**Data for processing**:
------------------------

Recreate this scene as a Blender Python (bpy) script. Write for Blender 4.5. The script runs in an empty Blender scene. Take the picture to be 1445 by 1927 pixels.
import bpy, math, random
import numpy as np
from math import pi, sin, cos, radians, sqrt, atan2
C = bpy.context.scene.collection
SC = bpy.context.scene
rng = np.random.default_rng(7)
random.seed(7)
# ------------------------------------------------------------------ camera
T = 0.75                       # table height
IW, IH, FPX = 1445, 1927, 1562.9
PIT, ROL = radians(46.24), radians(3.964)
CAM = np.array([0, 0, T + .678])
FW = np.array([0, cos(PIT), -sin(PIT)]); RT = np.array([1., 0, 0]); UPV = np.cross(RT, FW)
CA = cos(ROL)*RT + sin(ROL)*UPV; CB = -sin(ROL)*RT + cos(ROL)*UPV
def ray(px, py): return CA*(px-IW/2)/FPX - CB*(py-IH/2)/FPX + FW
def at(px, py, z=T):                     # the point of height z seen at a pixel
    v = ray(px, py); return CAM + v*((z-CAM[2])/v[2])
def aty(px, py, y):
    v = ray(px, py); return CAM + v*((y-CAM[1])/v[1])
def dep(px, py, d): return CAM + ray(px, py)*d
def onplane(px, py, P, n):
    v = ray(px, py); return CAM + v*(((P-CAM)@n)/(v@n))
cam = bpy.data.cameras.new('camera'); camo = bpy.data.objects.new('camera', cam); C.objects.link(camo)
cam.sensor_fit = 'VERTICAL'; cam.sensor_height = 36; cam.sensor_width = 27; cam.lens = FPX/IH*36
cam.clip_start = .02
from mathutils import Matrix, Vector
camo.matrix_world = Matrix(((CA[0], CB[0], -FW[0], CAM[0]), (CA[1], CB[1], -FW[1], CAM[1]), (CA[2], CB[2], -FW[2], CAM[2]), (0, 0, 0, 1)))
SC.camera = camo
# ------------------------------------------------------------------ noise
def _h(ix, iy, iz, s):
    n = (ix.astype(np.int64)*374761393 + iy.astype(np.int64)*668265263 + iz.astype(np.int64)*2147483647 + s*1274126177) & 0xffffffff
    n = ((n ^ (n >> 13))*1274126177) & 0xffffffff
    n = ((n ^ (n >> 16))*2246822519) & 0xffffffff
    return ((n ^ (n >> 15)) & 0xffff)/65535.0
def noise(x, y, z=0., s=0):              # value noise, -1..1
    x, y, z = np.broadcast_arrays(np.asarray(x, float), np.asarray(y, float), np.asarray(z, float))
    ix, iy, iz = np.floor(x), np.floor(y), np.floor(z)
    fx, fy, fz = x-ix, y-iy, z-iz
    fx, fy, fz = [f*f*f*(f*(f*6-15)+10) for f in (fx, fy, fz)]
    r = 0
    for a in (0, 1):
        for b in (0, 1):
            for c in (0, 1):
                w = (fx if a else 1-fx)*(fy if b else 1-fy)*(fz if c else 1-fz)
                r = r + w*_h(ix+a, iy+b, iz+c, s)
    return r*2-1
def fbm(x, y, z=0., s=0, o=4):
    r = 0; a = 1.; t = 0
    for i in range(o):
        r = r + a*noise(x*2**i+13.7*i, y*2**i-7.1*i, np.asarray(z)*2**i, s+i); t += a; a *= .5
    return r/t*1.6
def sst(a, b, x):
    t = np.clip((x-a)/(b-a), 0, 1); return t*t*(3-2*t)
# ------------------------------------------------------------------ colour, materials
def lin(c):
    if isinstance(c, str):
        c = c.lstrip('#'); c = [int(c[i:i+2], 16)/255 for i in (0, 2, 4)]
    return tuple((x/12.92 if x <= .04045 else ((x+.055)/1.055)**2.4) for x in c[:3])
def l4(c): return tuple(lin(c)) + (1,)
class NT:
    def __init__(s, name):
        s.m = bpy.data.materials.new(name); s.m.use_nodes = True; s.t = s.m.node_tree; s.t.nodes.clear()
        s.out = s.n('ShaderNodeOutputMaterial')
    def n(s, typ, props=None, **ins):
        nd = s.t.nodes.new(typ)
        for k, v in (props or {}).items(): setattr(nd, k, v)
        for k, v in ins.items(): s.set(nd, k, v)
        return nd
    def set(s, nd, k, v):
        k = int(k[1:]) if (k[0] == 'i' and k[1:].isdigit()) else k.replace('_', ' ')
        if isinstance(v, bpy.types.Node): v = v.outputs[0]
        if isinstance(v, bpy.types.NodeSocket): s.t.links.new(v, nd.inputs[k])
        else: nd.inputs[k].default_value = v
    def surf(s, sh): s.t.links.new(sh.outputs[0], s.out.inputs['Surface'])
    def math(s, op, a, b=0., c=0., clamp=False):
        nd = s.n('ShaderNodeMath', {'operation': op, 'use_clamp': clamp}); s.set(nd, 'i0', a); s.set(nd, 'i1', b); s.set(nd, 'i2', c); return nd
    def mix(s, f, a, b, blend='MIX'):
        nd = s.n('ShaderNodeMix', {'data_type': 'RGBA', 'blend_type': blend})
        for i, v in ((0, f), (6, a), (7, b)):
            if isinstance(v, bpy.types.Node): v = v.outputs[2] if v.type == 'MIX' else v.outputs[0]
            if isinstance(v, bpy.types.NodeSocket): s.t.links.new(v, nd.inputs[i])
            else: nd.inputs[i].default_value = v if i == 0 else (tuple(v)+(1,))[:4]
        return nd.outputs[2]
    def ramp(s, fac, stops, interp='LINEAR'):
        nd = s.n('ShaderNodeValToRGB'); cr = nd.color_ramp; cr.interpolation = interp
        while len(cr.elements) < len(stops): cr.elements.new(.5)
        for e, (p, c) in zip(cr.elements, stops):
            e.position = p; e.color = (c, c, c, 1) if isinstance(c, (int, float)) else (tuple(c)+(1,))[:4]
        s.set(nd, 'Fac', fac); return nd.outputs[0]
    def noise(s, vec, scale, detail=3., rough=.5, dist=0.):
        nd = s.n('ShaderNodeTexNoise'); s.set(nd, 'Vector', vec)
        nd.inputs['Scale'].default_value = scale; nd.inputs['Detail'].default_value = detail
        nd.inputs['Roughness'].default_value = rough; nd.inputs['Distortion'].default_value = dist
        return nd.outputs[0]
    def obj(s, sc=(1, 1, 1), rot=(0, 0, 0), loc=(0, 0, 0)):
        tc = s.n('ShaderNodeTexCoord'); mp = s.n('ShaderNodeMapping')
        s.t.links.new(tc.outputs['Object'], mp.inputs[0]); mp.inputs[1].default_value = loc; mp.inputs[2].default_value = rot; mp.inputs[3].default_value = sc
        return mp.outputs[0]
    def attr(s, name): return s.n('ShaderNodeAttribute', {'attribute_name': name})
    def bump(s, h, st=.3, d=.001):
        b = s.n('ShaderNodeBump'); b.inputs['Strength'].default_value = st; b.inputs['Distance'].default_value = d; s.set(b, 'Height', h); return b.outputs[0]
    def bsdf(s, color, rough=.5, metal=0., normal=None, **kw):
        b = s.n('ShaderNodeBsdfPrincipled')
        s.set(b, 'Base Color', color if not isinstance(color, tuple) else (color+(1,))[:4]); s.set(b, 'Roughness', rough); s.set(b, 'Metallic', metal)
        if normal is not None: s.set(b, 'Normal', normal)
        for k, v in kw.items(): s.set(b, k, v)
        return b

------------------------

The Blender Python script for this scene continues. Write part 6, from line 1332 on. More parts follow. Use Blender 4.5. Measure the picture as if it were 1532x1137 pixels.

------------------------

**Description of the task**: What is the number of lines in the listing that include the word "from"? Give that number and nothing else.

**Worked answer**: 3